Vedo tutti questi mammiferi
trafelati, che intrigano, s’imbrogliano l’uno con l’altro, si
credono immortali e mi viene da ridere: Rido a crepapelle. è così! Gli anziani vanno in tragedia o
in commedia. Io vado in commedia”.
“… Ricordo di essere vecchio solo perché me lo rammentano
ossessivamente gli altri. Ma non mi lamento. Non ho mai avuto la vocazione
all’infelicità. Non mi frega niente di sapere se il teatro è vivo o morto. Io
penso che il teatro sia la cosa più importante che ci sia, racconta il destino
dell’uomo. Ti pare poco”.
(intervista concessa a Giancarlo Dotto per La Stampa nell’agosto del
2007)
L’unico pensiero
angoscioso che riusciva a scuotere la sua forte tempra era il ricordo della
guerra.
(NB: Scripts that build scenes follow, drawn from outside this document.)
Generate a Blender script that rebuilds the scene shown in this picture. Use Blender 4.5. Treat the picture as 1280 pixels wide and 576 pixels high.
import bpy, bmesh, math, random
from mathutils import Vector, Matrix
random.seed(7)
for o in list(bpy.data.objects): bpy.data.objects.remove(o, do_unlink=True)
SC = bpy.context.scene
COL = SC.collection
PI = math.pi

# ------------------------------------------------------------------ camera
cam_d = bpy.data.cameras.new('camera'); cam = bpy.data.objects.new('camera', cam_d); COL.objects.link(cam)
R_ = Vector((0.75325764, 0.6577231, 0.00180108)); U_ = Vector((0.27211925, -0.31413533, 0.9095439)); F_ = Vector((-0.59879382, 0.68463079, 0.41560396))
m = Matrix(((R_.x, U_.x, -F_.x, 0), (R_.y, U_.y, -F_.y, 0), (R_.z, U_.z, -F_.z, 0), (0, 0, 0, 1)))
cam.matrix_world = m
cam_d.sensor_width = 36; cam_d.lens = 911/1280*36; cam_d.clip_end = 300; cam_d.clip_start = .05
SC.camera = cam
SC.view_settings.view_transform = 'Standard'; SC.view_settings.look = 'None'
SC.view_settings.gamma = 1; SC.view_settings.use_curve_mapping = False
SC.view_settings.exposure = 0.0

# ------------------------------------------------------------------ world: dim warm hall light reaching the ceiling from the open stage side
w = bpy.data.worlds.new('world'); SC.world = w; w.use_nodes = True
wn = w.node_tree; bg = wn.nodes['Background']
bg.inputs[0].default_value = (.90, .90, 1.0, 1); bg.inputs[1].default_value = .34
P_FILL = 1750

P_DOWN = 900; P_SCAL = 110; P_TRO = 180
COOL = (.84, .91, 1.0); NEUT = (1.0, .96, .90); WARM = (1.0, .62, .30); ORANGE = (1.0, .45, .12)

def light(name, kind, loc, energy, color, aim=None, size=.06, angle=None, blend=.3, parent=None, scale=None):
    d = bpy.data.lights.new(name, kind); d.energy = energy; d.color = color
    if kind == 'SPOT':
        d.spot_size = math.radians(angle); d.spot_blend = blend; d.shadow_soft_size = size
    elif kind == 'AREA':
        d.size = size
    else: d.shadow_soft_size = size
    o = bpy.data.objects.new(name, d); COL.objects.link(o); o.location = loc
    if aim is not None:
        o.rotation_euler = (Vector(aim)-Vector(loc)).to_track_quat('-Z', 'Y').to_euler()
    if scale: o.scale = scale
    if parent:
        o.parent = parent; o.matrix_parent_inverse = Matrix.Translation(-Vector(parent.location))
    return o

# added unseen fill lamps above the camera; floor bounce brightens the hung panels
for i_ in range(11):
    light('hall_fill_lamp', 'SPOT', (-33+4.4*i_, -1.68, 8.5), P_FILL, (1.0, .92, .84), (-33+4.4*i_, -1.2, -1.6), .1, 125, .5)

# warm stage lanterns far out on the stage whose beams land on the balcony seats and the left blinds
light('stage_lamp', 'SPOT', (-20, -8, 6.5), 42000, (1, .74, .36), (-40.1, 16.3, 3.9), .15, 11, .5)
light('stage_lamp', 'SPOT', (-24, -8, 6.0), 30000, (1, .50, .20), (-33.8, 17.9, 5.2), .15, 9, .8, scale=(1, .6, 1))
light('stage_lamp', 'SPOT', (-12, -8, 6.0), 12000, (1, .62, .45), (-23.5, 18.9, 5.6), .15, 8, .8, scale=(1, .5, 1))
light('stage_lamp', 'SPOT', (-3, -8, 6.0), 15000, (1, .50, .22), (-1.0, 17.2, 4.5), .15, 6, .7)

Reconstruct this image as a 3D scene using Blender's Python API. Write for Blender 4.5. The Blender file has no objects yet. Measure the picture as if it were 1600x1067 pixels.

Lo riportava ai tempi bui delle leggi razziali, quando per lavorare,
dovette cambiare nome.
Foà aveva visto
tutto, era nato quando Einstein pubblicava la teoria della relatività, era un
uomo del ‘Secolo breve’ e proprio per la logicità innata che ne deriva, non
riusciva ad afferrare il senso dell’inutilità del male e dello spreco che
l’essere umano fa di sé assecondando la ‘bestia’ invece del sano ‘animale’.